The day you plan to retire is just one of the important Social Security dates you need to know. Photo: via Flickr

There are several points in time that are important to your Social Security. When do you first become eligible for benefits? When do you have to start collecting benefits? And when should you fill out your application for Social Security? Here are these important Social Security dates and more, as explained by our contributing writers.

Selena Maranjian: A key Social Security-related date to know is your "full" retirement age. Obviously, most of us may not know the exact age at which we'll retire. It may be when we want to, or if we have to keep working to make more money, it may be later than we want. The Social Security Administration, though, has a precise retirement age calculated for you. It's the age at which you can start collecting your full, unreduced Social Security benefits.

The full retirement age used to be 65 for everyone, but in 1983, Congress set in motion an increase to 67. Those born in 1937 or in earlier years (in other words, those roughly 78 or older in 2015) still have the full retirement age of 65. For those born between 1943 and 1954 (between the ages of about 61 and 72 this year), it's 66. And for those of us born in 1960 or later (those aged about 55 or younger), it's 67. If you're born in between those times, between 1938 and 1942 or between 1955 and 1959, your full retirement age will be a bit more complicated. For example, those born in 1958 have a full retirement age of 66 and 8 months. The Social Security website offers the full scoop.

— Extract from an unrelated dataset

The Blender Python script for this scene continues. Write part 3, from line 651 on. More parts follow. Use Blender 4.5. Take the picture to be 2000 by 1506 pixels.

Your full retirement age matters because you don't have to settle for your regularly scheduled "full" benefits. You can start collecting benefits as early as age 62 or as late as age 70. Your benefits will be roughly 8% higher for each year you delay collecting after your full retirement age until age 70, or lower if you start collecting early. Thus, if your full retirement age is 67 and you delay starting to collect for three years, until you hit age 70, you can increase your monthly benefit check by about 24%! That's a meaningful difference, but you miss out on many months of benefits by delaying, and the Social Security Administration points out that the system is designed to give you approximately the same value no matter when you opt to start collecting. Still, these options give you the chance to be strategic about Social Security, to maximize your benefits.

Matt Frankel: As Selena pointed out, you can begin to collect Social Security benefits anytime between the ages of 62 and 70. Another important date to know is when you should apply to make sure your benefits start when you want to.

Fortunately, Social Security doesn't have a strict deadline structure you have to meet. You can apply for benefits in the same month you wish to start receiving them, or as many as four months in advance. If you want to collect benefits as early as possible (age 62), you can apply as soon as you're 61 years and nine months old.

There is another important thing to keep in mind that relates to the timing of benefits. Social Security benefits are paid in the month after they're due. In other words, January's benefit is paid out in February. So if you want to receive your first check in January, you'll need to apply for your benefits to begin in December. Keep this in mind to make sure there's no break in income between when you retire and when you start getting your benefit.

Jason Hall: Many Americans will decide to wait past their full retirement age to pump up their monthly benefit with "delayed retirement credits".

The amount your benefit increases each year past full retirement age depends on when you were born, but it's capped at age 70. In other words, if you delay your benefit beyond 70, you're just giving away money.

Here's a table, compliments of the Social Security Administration, with a breakdown of the rate of increase by year of birth:

Anyone who's yet to reach 70 would increase the eventual benefit by 8% for every year it's delayed, up to 70. If you have a family health and life-expectancy history that indicates you may live well into your 80s or beyond, then it may make sense to delay your benefit and get a larger one.

If that's the case for you, all you need to do is remember your 70th birthday and start collecting your benefit that month.